D’importantes réformes nationales soigneront les maux de la Syrie.
« (…) Il existe un authentique traitement pour nos maux: d’importantes réformes nationales, avec la participation de nos citoyens et des forces nationales et la mise en oeuvre d’une politique de salut, incluant:
La libération de tous les prisonniers politiques et de conscience, l’autorisation de retour aux exilés volontaires et involontaires, le rétablissement des droits civils et de la citoyenneté à ceux qui en ont été privés pour des raisons politiques.
L’abrogation de l’état d’urgence, de la loi martiale et de toutes les autres règles d’Etat ou d’urgence.
La révision des pouvoirs et du champ d’action des services de sécurité, pour éviter que ces derniers n’interviennent dans la vie politique, hormis dans le cadre de la loi.
L’accord de la liberté d’opinion, d’expression et d’association, de la liberté de se déplacer et de voyager, de militer politiquement et syndicalement, et l’application de toutes les clauses de la Déclaration internationale des droits de l’Homme.
L’établissement d’une conférence nationale non discriminatoire avec la participation des personnalités et des forces politiques syriennes pour débattre des moyens de renforcer l’unité nationale et de sauver le pays de la crise.»
La nécessité de réformes avant l’intervention des Etats-Unis
«Ce qui est arrivé en Irak et en Palestine représente le début de ce que les Américains appellent la Nouvelle ère, dont ils tracent actuellement les limites par la force de l’occupation.
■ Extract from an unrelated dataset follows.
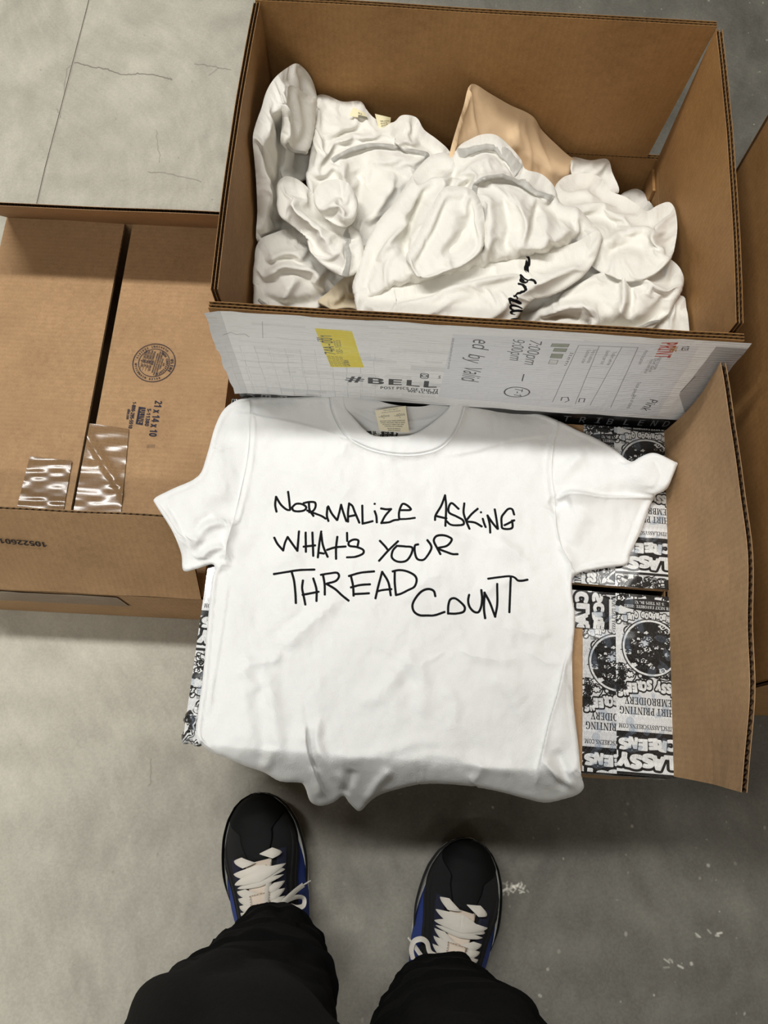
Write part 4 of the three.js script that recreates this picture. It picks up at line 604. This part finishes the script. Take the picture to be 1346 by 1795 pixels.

Nous devons désamorcer leurs aspirations en rectifiant notre situation et en élevant notre nation. Votre Excellence comprend bien que seule une nation libre est en mesure d’accomplir cela. Or notre nation s’est trouvée exclue de toute implication politique et publique et doit recouvrer son importance pour pouvoir défendre sa patrie.» [3]
Une pétition authentique?
Le Parti de la Réforme en Syrie (PRS), une équipe de Syriens libéraux siégeant aux Etats-Unis, a publié un communiqué identifiant quelques-unes des signatures comme étant celles d’anciens ou d’actuels activistes du parti Baath. Le parti soupçonne le régime lui-même d’être à l’origine de cette lettre (soulignant que son champ lexical comprend des expressions propres au parti Baath, lequel se réfère aux Etats-Unis comme à un ennemi.) Le PRS a qualifié la lettre de tentative du régime syrien pour améliorer l’image de réformiste d’Assad après que ce dernier eut été ignoré au sommet des dirigeants arabes et du président Bush à Charm El-Cheikh. Dans son communiqué, le PRS redit son engagement à introduire des réformes dans le pays, réformes devant inclure la restructuration du système éducatif national, la libération du Liban et la cessation de tout soutien au terrorisme.
[1] Akhbar Al-Sharq , le 1er juin 2003, www.thisissyria.net/2003/06/01/syria&lebanon.html
[2] Parmi les signataires se trouvent Anwar Al-Banni, avocat qui a représenté plusieurs prisonniers politiques, et Abd Al-Razzaq Aïd, militant connu, partisan de la création d’une société civile en Syrie.